Challenge:
Your output must be the lines below from the line containing "Model this scene" to the line containing "return np.array([d[0]*t,Y,H+d[2]*t])", both lines included, reproduced exactly and without pictures.

Provided entries:
-- Start --
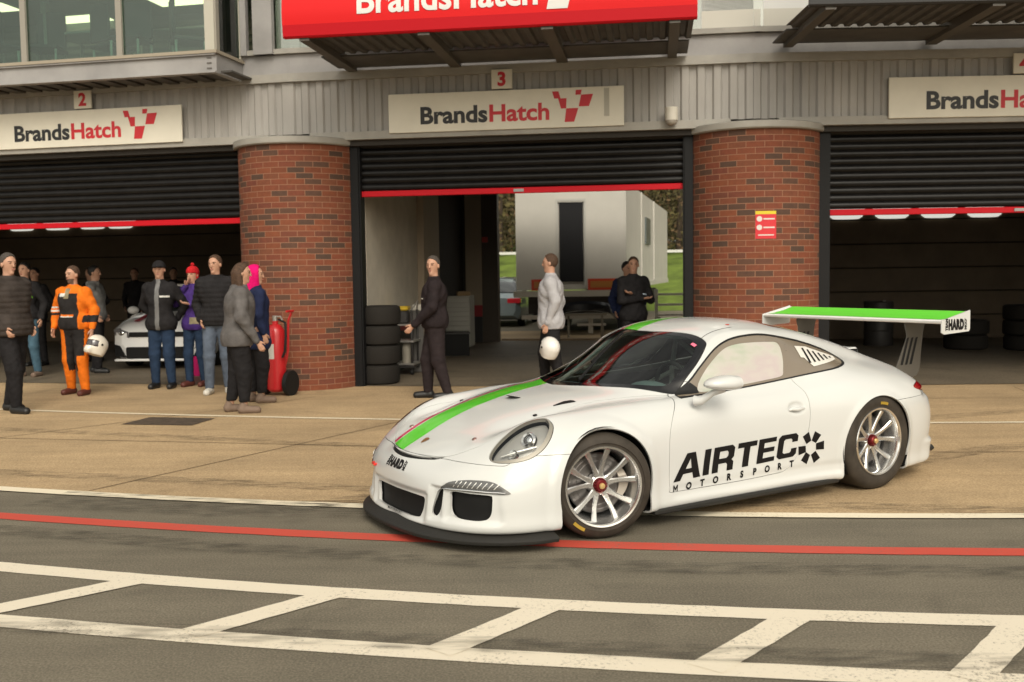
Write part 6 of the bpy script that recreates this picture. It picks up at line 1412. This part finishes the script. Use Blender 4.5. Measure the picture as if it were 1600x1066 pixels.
def silver_car():
    t_ = thing('parked_saloon', 'pale blue grey saloon parked in the paddock, seen from behind past the rear pier', 'car', (-.62, 29.5, 0), radians(80))
    mb = MB(); h = lambda w, z0, z1: [(w*.9, z0), (w, z0+.15), (w, (z0+z1)/2+.1), (w*.96, z1-.06), (w*.8, z1), (.001, z1+.02)]
    P = mat('car_silver_blue', (.26, .32, .34), .3, metal=.5, coat=1.)
    loft(mb, [(-.02, h(.75, .35, .85)), (.12, h(.88, .25, .98)), (.6, h(.91, .2, 1.02)), (3.6, h(.91, .2, .95)), (4.3, h(.84, .25, .75))]); b = mb.build('body', P, t_)
    mb = MB(); g = lambda w0, w1, z1: [(w0, .96), (w0*.99, .99), (w1, z1-.05), (w1-.08, z1), (.001, z1+.02)]
    loft(mb, [(.35, g(.76, .74, 1.02)), (1.0, g(.78, .58, 1.40)), (2.2, g(.78, .58, 1.44)), (3.1, g(.76, .66, 1.0))]); mb.build('glasshouse', CGL, b)
    mb = MB(); loft(mb, [(1.0, [(.56, 1.39), (.5, 1.43), (.001, 1.44)]), (2.3, [(.56, 1.42), (.5, 1.46), (.001, 1.47)])]); mb.build('roof', P, b)
    for s in (1, -1): mb = MB(); mb.box(-.03, .25, .50*s, .90*s, .70, .86, .02); mb.build('tail_light', mat('tail_lamp_red', (.45, .02, .03), .2, coat=1.), t_); road_wheel(t_, .9, .9*s); road_wheel(t_, 3.5, .9*s)
    mb = MB(); mb.box(-.03, .02, -.27, .27, .62, .73); mb.build('number_plate', mat('plate_yellow', (.5, .42, .08), .5), t_)
silver_car()
# tyre stack inside the middle garage door
def tyre(loc, lab, grp, r=.32, wd=.28):
    t_ = thing('slick_wheel', lab, 'tyre', loc, 0, grp); mb = MB(); mb.lathe([(.20, .02), (r-.05, .0), (r-.01, .02), (r, .06), (r, wd-.06), (r-.01, wd-.02), (r-.05, wd), (.20, wd-.02), (.20, .02)], 32, 'z'); mb.build('tread', mat('tyre_black', (.018, .016, .014), .8, spec=.2), t_)
    mb = MB(); mb.lathe([(.195, .03), (.19, .10), (.16, .12), (.05, .12), (.05, .16), (.16, .16), (.19, .18), (.195, wd-.03)], 20, 'z'); mb.build('rim', mat('rim_grey', (.07, .065, .06), .5, metal=.5), t_)
for k in range(4): tyre((-1.95+.01*k, 14.72, .012+.285*k), 'black slick tyre in the tall stack just inside the middle garage door', 'tyres stacked by the door', .30)
for k, (x, y) in enumerate([(8.75, 19.4), (8.77, 19.4), (9.72, 19.0), (9.71, 19.02), (9.7, 19.0)]): tyre((x, y, .012+.285*(k if k < 2 else k-2)), 'dark tyre stacked at the back of the empty dark garage', 'tyres in the dark garage', .40)
# steel equipment stand
DS = mat('stand_dark', (.03, .028, .027), .5); SS = mat('stand_steel', (.42, .40, .37), .35, metal=.7)
t_ = thing('equipment_stand', 'dark wheeled stand with steel shelves and pale canisters inside the middle garage', 'stand', (-1.83, 16.1, .01), radians(-8))
mb = MB()
for x in (-.28, .28):
    for y in (-.2, .2): mb.cyl((x, y, .08), (x, y, 1.02), .018, 8)
mb.box(-.32, .32, -.24, .24, .12, .16); mb.build('frame', DS, t_)
for z in (.16, .52, .78): mb = MB(); mb.box(-.33, .33, -.26, .25, z, z+.025); mb.build('shelf', SS, t_)
for x in (-.13, .17): mb = MB(); mb.cyl((x, -.1, .185), (x, -.1, .50), .075, 16); mb.cyl((x, -.1, .50), (x, -.1, .53), .04, 12); mb.build('canister', mat('canister_grey', (.24, .22, .18), .5), t_)
mb = MB(); mb.tube([(-.28, .2, 1.02), (-.30, 0, 1.10), (-.28, -.2, 1.02)], .012, 6); mb.tube([(.28, .2, 1.02), (.34, 0, 1.16), (.28, -.2, 1.02)], .012, 6); mb.build('handle', SS, t_)
for x in (-.28, .28): mb = MB(); mb.cyl((x-.02, -.2, .045), (x+.02, -.2, .045), .045, 12); mb.build('castor', BLACK, t_)
t_ = thing('tool_case', 'yellow and black tool case standing on the equipment stand', 'case', (-1.80, 16.1, .818), radians(-5)); mb = MB(); mb.box(-.16, .16, -.12, .12, 0, .20, .02); mb.build('case_body', DS, t_); mb = MB(); mb.box(-.165, .165, -.125, .125, .205, .27, .015); mb.build('lid', mat('case_yellow', (.50, .34, .02), .5), t_)
t_ = thing('paper_carton', 'pale upright carton on the garage wall side, beside the tool case', 'carton', (-1.52, 16.35, .012), .1); mb = MB(); mb.box(-.09, .09, -.09, .09, 0, 1.0, .01); mb.build('carton_body', mat('carton_grey', (.07, .065, .06), .7), t_); mb = MB(); mb.box(-.095, .095, -.095, .095, 1.001, 1.10, .01); mb.build('carton_lid', mat('carton_pale', (.42, .40, .35), .6), t_)
# tool cabinet
t_ = thing('tool_cabinet', 'pale grey drawer cabinet against the wall behind the dark clothed man', 'cabinet', (-1.02, 21.2, .01), radians(-8))
mb = MB(); mb.box(-.33, .20, -.25, .25, .06, 1.12, .01); mb.build('case', mat('cabinet_grey', (.34, .33, .29), .45), t_)
for k in range(7): mb = MB(); mb.box(-.31, .18, -.275, -.252, .42+.095*k, .50+.095*k, .006); o = mb.build('drawer', mat('drawer_grey', (.40, .39, .35), .4), t_); mb = MB(); mb.box(-.28, .15, -.285, -.276, .485+.095*k, .498+.095*k); mb.build('drawer_pull', SS, o)
t_ = thing('cardboard_box', 'small brown cardboard box on top of the drawer cabinet', 'box', (-1.0, 21.15, 1.131), .2); mb = MB(); mb.box(-.14, .12, -.12, .12, 0, .09, .004); mb.build('box_body', mat('cardboard', (.28, .19, .10), .8), t_); mb = MB(); mb.box(-.02, .01, -.122, .122, .0905, .092); mb.build('tape', mat('tape', (.35, .27, .16), .5), t_)
t_ = thing('black_bin', 'black plastic crate on the floor in front of the drawer cabinet', 'crate', (-1.12, 19.6, .01), radians(5)); mb = MB(); loft(mb, [(-.28, [(.2, 0), (.24, .42), (.001, .42)]), (.28, [(.2, 0), (.24, .42), (.001, .42)])], False); mb.build('tub', MATTE, t_); mb = MB(); mb.box(-.30, .30, -.25, .25, .421, .455, .01); mb.build('rim', DS, t_)
# wheeled fire extinguisher
RED = mat('extinguisher_red', (.46, .012, .016), .4, coat=.4)
t_ = thing('wheeled_extinguisher', 'tall red wheeled fire extinguisher leaning beside the left brick pillar', 'extinguisher', (-3.16, 13.45, 0), radians(-20))
mb = MB(); mb.lathe([(0, .05), (.09, .055), (.125, .09), (.13, .14), (.13, .82), (.12, .88), (.08, .94), (.04, .96), (.04, 1.0), (0, 1.0)], 28); mb.build('cylinder', RED, t_)
mb = MB(); mb.cyl((0, 0, 1.0), (0, 0, 1.07), .035, 12); mb.tube([(-.02, 0, 1.05), (.10, -.02, 1.06), (.13, -.02, 1.01)], .012, 8); mb.build('valve', SS, t_)
mb = MB(); mb.tube([(.05, .06, .2), (.10, .14, .6), (.11, .15, 1.0), (.16, .16, 1.12), (.22, .10, 1.13), (.22, -.06, 1.13)], .016, 8); mb.build('handle', RED, t_)
mb = MB(); mb.tube([(.06, 0, 1.02), (.19, -.05, .98), (.21, -.08, .80), (.19, -.08, .60), (.15, -.08, .52)], .016, 8); mb.build('hose', BLACK, t_)
mb = MB(); mb.cyl((.17, .02, .17), (.23, .02, .17), .17, 24); mb.build('wheel', BLACK, t_); mb = MB(); mb.cyl((-.23, .02, .17), (-.17, .02, .17), .17, 24); mb.build('wheel', BLACK, t_)
decal('label_panel', fine(poly_tris([rect(-.09, .50, .05, .70)]), .04), lambda a, b: (.132*sin(a/.13), -.132*cos(a/.13), b), mat('label_white', (.55, .53, .48), .6), t_)
# small extinguishers at the foot of the right pillar
for k, (x, y) in enumerate([(2.62, 12.92), (2.90, 12.86)]):
    t_ = thing('fire_extinguisher', 'small red fire extinguisher on the ground at the foot of the right brick pillar', 'extinguisher', (x, y, 0), .4*k, 'extinguishers at the right pillar')
    mb = MB(); mb.lathe([(0, .0), (.085, .0), (.09, .02), (.09, .52), (.07, .60), (.03, .64), (0, .64)], 20); mb.build('cylinder', RED, t_); mb = MB(); mb.tube([(0, 0, .64), (0, 0, .70), (.09, 0, .72)], .014, 8); mb.build('valve', BLACK, t_)
t_ = thing('oil_drum', 'dark drum standing at the back of the empty garage beyond the rear wing', 'drum', (7.5, 20.6, .01)); mb = MB(); mb.lathe([(0, 0), (.28, 0), (.29, .02), (.285, .3), (.295, .31), (.285, .32), (.285, .6), (.295, .61), (.285, .62), (.29, .88), (.27, .90), (0, .89)], 28); mb.build('barrel', DS, t_); mb = MB(); mb.cyl((.12, 0, .89), (.12, 0, .915), .03, 10); mb.build('bung', SS, t_)
t_ = thing('pink_ball', 'bright pink round bucket by the hatchback, behind the people in jeans', 'bucket', (-5.05, 16.3, .01)); mb = MB(); mb.lathe([(0, 0), (.14, 0), (.19, .30), (.18, .30), (.13, .02), (0, .02)], 24); mb.build('tub', mat('bucket_pink', (.50, .01, .13), .4), t_); mb = MB(); mb.tube([(-.185, 0, .29), (-.15, 0, .42), (0, 0, .48), (.15, 0, .42), (.185, 0, .29)], .007, 6); mb.build('handle', MATTE, t_)
t_.name = 'pink_bucket'
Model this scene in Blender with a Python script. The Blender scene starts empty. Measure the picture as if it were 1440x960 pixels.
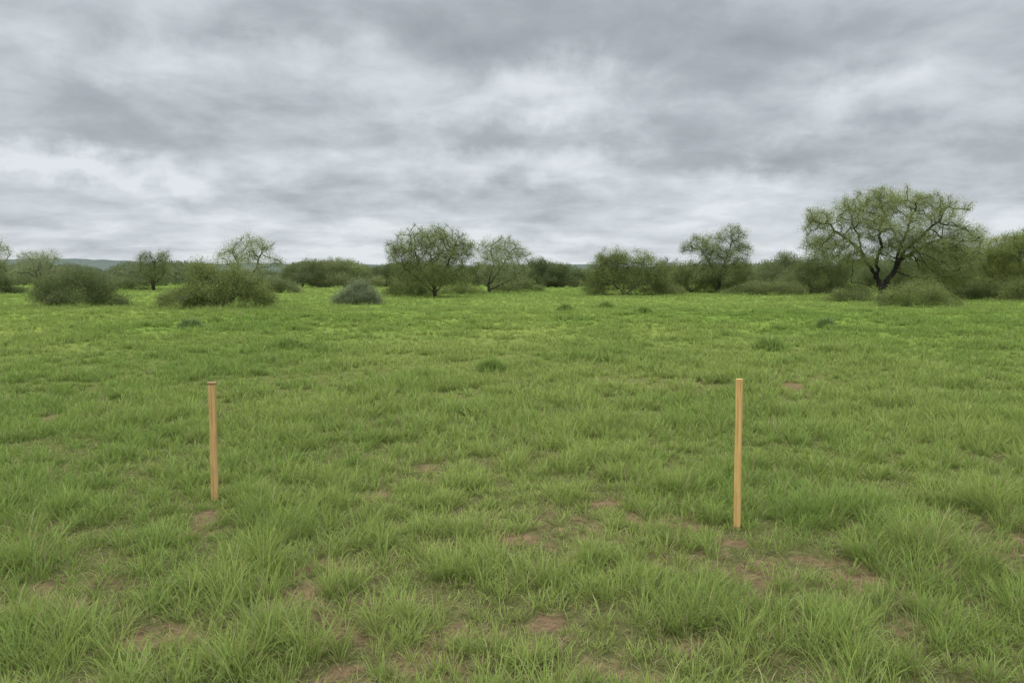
import bpy, bmesh, math
import numpy as np
from mathutils import Vector
R=math.radians
rng=np.random.default_rng(11)
scene=bpy.context.scene
C=scene.collection
F=1040.0; H=1.6; PT=-math.atan(95/1040)
cp,sp=math.cos(PT),math.sin(PT)

# ---------------------------------------------------------------- geometry of the view (only to find real places)
def ray(px,py):
    u=(px-720)/F; v=(480-py)/F
    return np.array([u, cp-v*sp, sp+v*cp])
def ground_at(px,py):
    d=ray(px,py); t=-H/d[2]
    return np.array([d[0]*t,d[1]*t,0.0])
def at_depth(px,py,Y):
    d=ray(px,py); t=Y/d[1]
    return np.array([d[0]*t,Y,H+d[2]*t])

# ---------------------------------------------------------------- noise
def _h(i,j,s):
    n=(i*374761393+j*668265263+s*974711)&0xffffffff
    n=((n^(n>>13))*1274126177)&0xffffffff
    return ((n^(n>>16))&0xffff)/65535.0
def vn(x,y,s=0):
    x=np.asarray(x,float); y=np.asarray(y,float)
    xi=np.floor(x).astype(np.int64); yi=np.floor(y).astype(np.int64)
    fx=x-xi; fy=y-yi
    fx=fx*fx*(3-2*fx); fy=fy*fy*(3-2*fy)
    a=_h(xi,yi,s); b=_h(xi+1,yi,s); c=_h(xi,yi+1,s); d=_h(xi+1,yi+1,s)
    return (a*(1-fx)+b*fx)*(1-fy)+(c*(1-fx)+d*fx)*fy
def fbm(x,y,s=0,o=4):
    t=0;a=.5;n=0
    for k in range(o):
        t=t+a*vn(x*2**k+17.3*k,y*2**k-9.1*k,s+k); n+=a; a*=.5
    return t/n
def sstep(a,b,x):
    t=np.clip((x-a)/(b-a),0,1); return t*t*(3-2*t)

def gh(x,y):
    d=np.sqrt(x*x+y*y)
    fade=0.28+0.72*np.exp(-d/13)
    far=sstep(120,400,d)
    amp=.16+.16*sstep(6.5,13,d)
    return ((fbm(x/4.5,y/4.5,3)-.5)*amp+(fbm(x/.9,y/.9,5,3)-.5)*.06*np.exp(-d/9))*fade*(1-far)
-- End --
Result of the task:
Model this scene in Blender with a Python script. The Blender scene starts empty. Measure the picture as if it were 1440x960 pixels.
import bpy, bmesh, math
import numpy as np
from mathutils import Vector
R=math.radians
rng=np.random.default_rng(11)
scene=bpy.context.scene
C=scene.collection
F=1040.0; H=1.6; PT=-math.atan(95/1040)
cp,sp=math.cos(PT),math.sin(PT)

# ---------------------------------------------------------------- geometry of the view (only to find real places)
def ray(px,py):
    u=(px-720)/F; v=(480-py)/F
    return np.array([u, cp-v*sp, sp+v*cp])
def ground_at(px,py):
    d=ray(px,py); t=-H/d[2]
    return np.array([d[0]*t,d[1]*t,0.0])
def at_depth(px,py,Y):
    d=ray(px,py); t=Y/d[1]
    return np.array([d[0]*t,Y,H+d[2]*t])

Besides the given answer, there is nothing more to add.